Vamos a imaginar un paisaje urbano cualquiera. No miremos la imagen del capital de Jaca que ilustra la entrada en la zona baja. Una plaza con bullicio, con muchas personas moviéndose y donde “suceden cosas”.
Si a los pocos minutos tuviéramos que contar qué hemos visto, cada persona relataría de una forma diferente lo que estaba sucediendo ante sus ojos. Cada persona ha visto algo diferente, o ha visto lo mismo si hay pocos item para ver, pero los ha mirado de otra forma y los ha retenido desde otro punto de vista.
Encuadramos, seleccionamos, vemos colores o formas, movimientos, escenas. Miramos al suelo o al cielo, encuadramos en horizontal o en vertical. Todo esto lo entendemos muy bien si lo comparamos con el concepto de “fotografía”. Pero nos sirve igual para entender el arte en general.
El artista encuadra y selecciona para nosotros. Nos muestra “su” punto de vista, que puede ser tan abstracto como él quiera. Incluso en estos tiempos contemporáneos nos muestra manchas, formas, colores, leves relieves, sombras, para que nosotros completemos la totalidad de lo que nos muestra.
Una obra es una instantánea, un segundo, una mirada. Es un punto de vista del autor. Y nos gustará más o menos al contemplarla, según nuestra predisposición a que aquel tipo de obra nos guste o nos desagrade.
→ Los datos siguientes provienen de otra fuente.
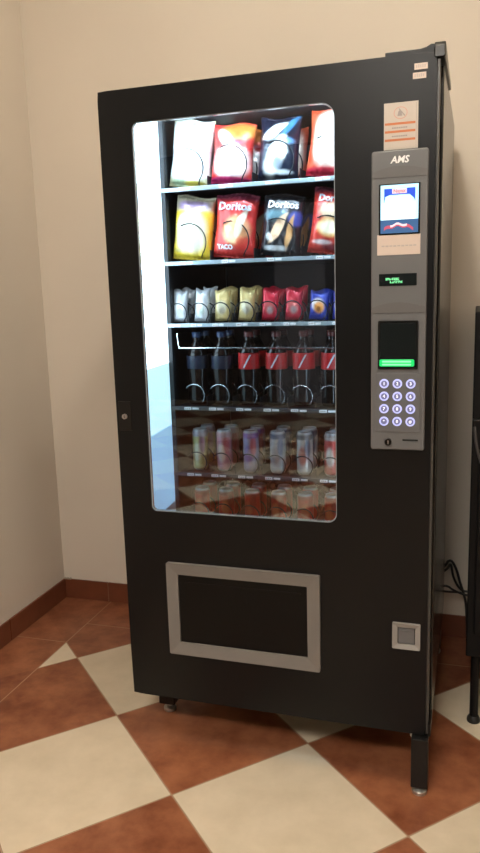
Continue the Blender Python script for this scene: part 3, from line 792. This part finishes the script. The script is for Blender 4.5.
# fourth shelf: bottles
def bottle(x, y, z, red, label, s=1.):
    e = empty('drink_bottle', (x, y, z), label, 'bottle', 'bottles on the fourth shelf')
    bm = bmesh.new()
    prof = [(.018, 0), (.026, .001), (.0295, .006), (.0305, .02), (.0285, .045), (.0275, .062), (.0295, .08), (.031, .1), (.031, .135), (.029, .15), (.022, .17), (.0135, .186), (.0118, .19), (.0118, .198)]
    lathe(bm, prof, 24)
    bmobj('bottle_body', bm, 'cola', e, smooth=True)
    bm = bmesh.new(); lathe(bm, [(.0312, .106), (.0318, .107), (.0318, .151 if red else .143), (.0305, .152 if red else .144)], 28)
    for zz in (.1, .11, .12, .13): pass
    o = bmobj('bottle_label', bm, 'print', e, smooth=True)
    if red: setpattern(o.data, lambda co: (.5, .018, .02))
    else: setpattern(o.data, lambda co: (.015, .02, .04))
    if red:
        bm = bmesh.new()           # pale wave on the label, wrapped round the front
        pts = []
        for k in range(13):
            a = -1.9+k*.055; pts.append((a, .110+.038*k/12))
        rr = .0322
        A = [bm.verts.new((rr*math.cos(a), rr*math.sin(a), zz)) for a, zz in pts]; B = [bm.verts.new((rr*math.cos(a+.16), rr*math.sin(a+.16), zz)) for a, zz in pts]
        for k in range(12): bm.faces.new((A[k], B[k], B[k+1], A[k+1]))
        bmobj('label_wave', bm, 'letg', o)
    bm = bmesh.new(); lathe(bm, [(.0135, .197), (.0138, .198), (.0138, .211), (.0125, .213), (0, .213)], 20)
    bmobj('bottle_cap', bm, 'cap_red' if red else 'cap_blue', e, smooth=True)
    return e
M['cap_red'] = pm('red_cap', (.09, .012, .012), .4, vary=.05); M['cap_blue'] = pm('dark_blue_cap', (.02, .04, .1), .4, vary=.05)
ordn = ['first', 'second', 'third', 'fourth', 'fifth', 'sixth']
for i, x in enumerate(XB):
    red = i >= 2
    d = 'dark drink bottle with red label' if red else 'dark drink bottle with black label'
    bottle(x, YF+.050, Z4+.0038, red, f'{d}, {ordn[i]} from the left on the fourth shelf, front row')
    bottle(x+.001, YF+.050+.074, Z4+.0038, red, f'{d}, standing behind the {ordn[i]} bottle of the fourth shelf')

# fifth and sixth shelf: cans
def can_mesh(r, h, fn):
    bm = bmesh.new()
    prof = [(.0001, .004), (r*.72, .003), (r*.8, 0), (r*.95, .006)]+[(r, .006+(h-.018)*k/22+.003) for k in range(23)]+[(r*.86, h-.003), (r*.86, h), (r*.8, h), (r*.78, h-.003), (.0001, h-.003)]
    lathe(bm, prof, 40); bmesh.ops.recalc_face_normals(bm, faces=bm.faces[:])
    me = bpy.data.meshes.new('drink_can'); bm.to_mesh(me); bm.free()
    for p in me.polygons: p.use_smooth = True
    me.set_sharp_from_angle(angle=.7)
    def pf(co):
        v = co.z/h
        if v > .955 or v < .035 or math.hypot(co.x, co.y) < r*.9: return (.55, .56, .58)
        u = (math.atan2(co.x, -co.y))/1.2
        return fn(u, v)
    setpattern(me, pf); return me
def pcan(base, a, b, c2):
    def f(u, v):
        c = base; c = lerp(c, a, blob(u, v, -.1, .45, .5, .22, .3)); c = lerp(c, b, blob(u, v, .5, .65, .35, .25, .4)); return lerp(c, c2, sm(.8, .86, v))
    return f
cans5 = [('yellow and white', pcan((.62, .52, .2), (.75, .68, .45), (.4, .2, .25), (.5, .42, .45))), ('pink and white', pcan((.6, .25, .3), (.75, .55, .45), (.5, .08, .1), (.5, .3, .35))),
         ('purple and silver', pcan((.38, .36, .5), (.3, .2, .42), (.5, .1, .12), (.25, .1, .35))), ('silver and dark blue', pcan((.55, .56, .56), (.42, .36, .34), (.1, .14, .25), (.06, .1, .2))),
         ('white and red', pcan((.72, .7, .66), (.6, .25, .2), (.1, .12, .16), (.08, .09, .12))), ('red and white', pcan((.6, .08, .07), (.75, .65, .6), (.6, .06, .05), (.4, .35, .33)))]
G5, G6 = 'drink cans on the fifth shelf', 'drink cans on the lowest shelf'
for i, x in enumerate(XB):
    nm, fn = cans5[i]; me = can_mesh(.0232, .124, fn)
    for b2 in (0, 1):
        o = link('drink_can', me, ('can',) if b2 == 0 else (), None, (x+.001*b2, YF+.045+.066*b2, Z5+.0038), (0, 0, .1*b2))
        tag(o, f'{nm} drink can, {ordn[i]} from the left on the fifth shelf' + (', front one' if not b2 else ', back one'), 'can', G5)
r1 = pcan((.75, .03, .015), (.8, .14, .06), (.5, .02, .02), (.5, .05, .03)); r2 = pcan((.72, .04, .015), (.8, .2, .06), (.35, .03, .02), (.4, .05, .03))
for i, x in enumerate(XB):
    me = can_mesh(.0235, .098, r1 if i % 2 == 0 else r2)
    for b2 in (0, 1):
        o = link('drink_can', me, ('can',) if b2 == 0 else (), None, (x+.001*b2, YF+.045+.066*b2, Z6+.0038), (0, 0, .35*math.sin(i*2+b2)))
        tag(o, f'orange red drink can, {ordn[i]} from the left on the lowest shelf' + (', front one' if not b2 else ', back one'), 'can', G6)

# ------------------------------------------------------------------ appliance at the right edge
ap = empty('dark_appliance', (.93, .345, 0), 'black floor-standing appliance on a round leg, cut off by the right edge of the picture', 'appliance')
AW, AD = .56, .50
bm = bmesh.new(); box(bm, .0, AW, .0, AD, .225, .945, .004); bmobj('lower_body', bm, 'app', ap)
bm = bmesh.new(); box(bm, .0, AW, .005, AD, .9455, 1.245, .004); bmobj('upper_body', bm, 'app', ap)
bm = bmesh.new(); box(bm, .02, AW-.02, -.012, -.0005, .30, .86, .004)
dd = bmobj('front_door', bm, 'app', ap)
bm = bmesh.new(); tube(bm, smooth_path([(.006, -.004, .925), (.009, -.012, .90), (.014, -.018, .87), (.022, -.022, .84), (.035, -.022, .81), (.05, -.004, .80)], 6), .004, 8)
bmobj('handle', bm, 'app_grey', ap, smooth=True)['label'] = 'curved dark grey handle'
for x, y in ((.028, .028), (AW-.028, .028), (.028, AD-.04), (AW-.028, AD-.04)):
    bm = bmesh.new(); lathe(bm, [(.013, .018), (.0125, .02), (.0125, .225)], 20)
    l_ = bmobj('leg', bm, 'app', ap, (x, y, 0), smooth=True)
    bm = bmesh.new(); lathe(bm, [(.019, 0), (.020, .004), (.019, .012), (.014, .02)], 20)
    bmobj('rubber_foot', bm, 'cable', l_, smooth=True)
# cables
def cable(pts, r, label, grp='black power cables'):
    bm = bmesh.new(); tube(bm, smooth_path(pts, 8), r, 8); o = bmobj('power_cable', bm, 'cable', smooth=True); tag(o, label, 'cable', grp)
cable([(.80, .862, .26), (.845, .87, .30), (.860, .872, .322), (.874, .872, .320), (.889, .872, .29), (.902, .872, .245), (.915, .872, .205), (.924, .874, .168), (.930, .876, .10), (.934, .876, .03), (.95, .876, .0065), (1.1, .876, .0065)], .0048, 'black power cable arching highest out from behind the vending machine')
cable([(.80, .880, .24), (.853, .882, .285), (.868, .882, .305), (.878, .882, .262), (.893, .882, .228), (.91, .882, .21), (.93, .884, .205), (1.0, .885, .215)], .0045, 'black power cable with a narrow sagging loop beside the vending machine')
cable([(.80, .853, .23), (.855, .853, .232), (.875, .853, .222), (.895, .855, .212), (.918, .858, .203), (.95, .860, .20), (1.02, .86, .205)], .0042, 'upper of the two nearly level black cables running behind the appliance')
cable([(.80, .864, .205), (.86, .864, .206), (.90, .866, .206), (.94, .868, .195), (1.02, .87, .19)], .0042, 'lower of the two nearly level black cables running behind the appliance')

# ------------------------------------------------------------------ world, camera, view
w = bpy.data.worlds.new('world'); sc.world = w; w.use_nodes = True
w.node_tree.nodes['Background'].inputs[0].default_value = (.5, .45, .4, 1); w.node_tree.nodes['Background'].inputs[1].default_value = .05
cam = bpy.data.cameras.new('camera'); co = bpy.data.objects.new('camera', cam); COL.objects.link(co)
r = Vector((.95301916, .30142543, -.02995306)); u = Vector((-.02746466, .1844632, .98245561)); f = Vector((-.30166234, .93547637, -.18407551))
m = Matrix((r, u, -f)).transposed().to_4x4(); m.translation = (.93252, -1.79252, 1.32618)
co.matrix_world = m
cam.sensor_fit = 'VERTICAL'; cam.sensor_height = 24; cam.lens = 736.32*24/853; cam.clip_start = .02
sc.camera = co
sc.view_settings.view_transform = 'Standard'; sc.view_settings.look = 'None'; sc.view_settings.gamma = 1
sc.view_settings.exposure = 0.0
Pero nos obligará a mirarla, pues para eso está ella allí y nosotros enfrente suyo.
Podemos descifrar la obra o podemos dejarnos que nos sorprenda o nos motive o nos mueva las tripas. Desde el buen gusto o desde el dolor, desde la absurdo o desde la locura. Lo peor de todo sería la indiferencia.
Y el arte es simplemente eso, no lo busquemos nada más. Ni nada menos. Es provocar sensaciones, es mover ideas, entrañas, asuntos, tripas incluso.